W podobnym tonie komentuje "Frankfurter Rundschau":
"Oświadczenie sekretarza stanu USA Mike'a Pompeo może mieć niebezpieczne następstwa (...) USA stają w opozycji wobec ONZ, UE i wielu innych sojuszników z regionu bliskowschodniego. Co gorsza rząd USA przyznaje silniejszemu (Izraelowi) pierwszeństwo przed prawem międzynarodowym. A to nie sprzyja negocjacjom pokojowym między Izraelem i Palestyńczykami. Ten i tak już letargiczny proces pokojowy grozi teraz popadnięciem w śpiączkę. Miałby Izrael, jak wielu sobie życzy, zaanektować okupowany Zachodni Brzeg Jordanu, byłoby to równoznaczne z końcem procesu pokojowego, ale jeszcze długo nie z końcem konfliktu między Izraelem i Palestyńczykami".
Zdaniem "Mannheimer Morgen":
"Zmiana kursu potwierdza zamiar Netanjahu zaanektowania Zachodniego Brzegu Jordanu. Nie wiadomo, czy uda mu się to zrobić, gdyż trudny jest proces tworzenia rządu w Izraelu. W środę mija termin dla przywódcy opozycji Benny'ego Gantza. Obaj politycy są zawziętymi przeciwnikami, ale także Gantz pochwalił decyzję USA. Stany Zjednoczone pod przywództwem Donalda Trumpa nie przejmują się więcej opiniami swoich sojuszników. Podobnie było z zapowiedzią zerwania porozumienia atomowego z Iranem. Także w tym przypadku USA stworzyły nowe fakty".
Natomiast "Suedwest-Presse" z Ulm konstatuje:
"Pod jednym względem sekretarz stanu USA Mike Pompeo ma rację. Przez obstawanie przy pozycji prawnej nie uda się rozwiązać konfliktu izraelsko-palestyńskiego. Oczywiście, że jest różnica, czy w rozwiązaniu trudnego problemu punktem wyjścia w negocjacjach będzie stanowisko prawa międzynarodowego czy przez zmianę stanowiska amerykańskiego rządu danie wolnej ręki izraelskiej polityce osadniczej".
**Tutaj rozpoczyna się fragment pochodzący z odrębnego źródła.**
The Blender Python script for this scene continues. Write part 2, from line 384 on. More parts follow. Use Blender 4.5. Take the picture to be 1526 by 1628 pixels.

Dziennik "Hannoversche Allgemeine Zeitung" komentuje:
"Rząd prezydenta USA Donalda Trumpa stanął znowu po stronie izraelskiego premiera Benjamina Netanjahu. Decyzja USA (...) to kolejny krok po uznaniu Jeruzalem za stolicę Izraela oraz Wzgórz Golan za izraelskie terytorium. Oświadczenie sekretarza stanu USA Mike'a Pompeo może mieć bardzo niebezpieczne konsekwencje".